The End of Snap, Crackle, and Pop Culture


Writer Sara Pepitone gets to the bottom of the bowl, only to find the silence deafening:

Organic Rice Krispies were in my life for many months before I acknowledged their silence. In a recent "don't have enough" situation, I added regular Rice Krispies—my cupboard is stocked for such emergencies—to the mix and suddenly I saw the light. I mean, heard the light. Organic Rice Krispies have no Snap, Crackle, and Pop.
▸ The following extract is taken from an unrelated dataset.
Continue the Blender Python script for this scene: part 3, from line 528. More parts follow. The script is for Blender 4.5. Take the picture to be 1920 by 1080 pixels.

I already had my observation and hypothesis, so I was ready to experiment. In two bowls of equal size and shape and design, I put equal amounts of each cereal. I enlisted my boyfriend, an avid cereal fan, and we collected data (i.e., sniffed and poked and tasted). I then poured equal amounts of 2 percent milk over each cereal. Both became audible as soon as the milk hit, but while the organic sounded like the slow, dying end of a fire—a soft crackle with an occasional pop—the regular was roaring, snapping, crackling, popping, blaring. Also, the regular continued to sound for a longer time.

I consulted the labels and came up with a theory: Since regular has High Fructose Corn Syrup and the organic does not, no HFCS = no SCP (snap, crackle, pop). That's when I realized I needed a real scientist. Dr. Ted Labuza, a University of Minnesota Professor of Food Science and Engineering, told me that the SCP phenomenon is like shattering glass. Since regular Krispies—saturated with sugar and HFCS—are cooked and cooled to a glassy state (think candy thermometer), milk essentially pushes the air in the tiny pockets to "break the glass." Organic Rice Krispies are made with evaporated cane-juice syrup and crystals, or sucrose. Sucrose, says Dr. Labuza, has a higher Tg (glass transition temperature). That makes the organic Krispies harder.

"Can we assume," I asked, "that harder means milk isn't strong enough to break the glass? And no break means no noise?' Dr. Labuza's reply was: "Makes sense," adding, "harder may also mean less air bubbles in the starch structure."

There has never been an official scientific study of organic vs. regular Rice Krispies, and there never will be. In the same month my research began, Kellogg's discontinued organic Rice Krispies. Was it the lack of SCP? I explained my theory to someone at Kellogg's customer service. He laughed, but did not concur: "The main reason products are discontinued," he said, "is because of lack of sale." But didn't that exactly prove my point? Who wants Rice Krispies with the volume turned down?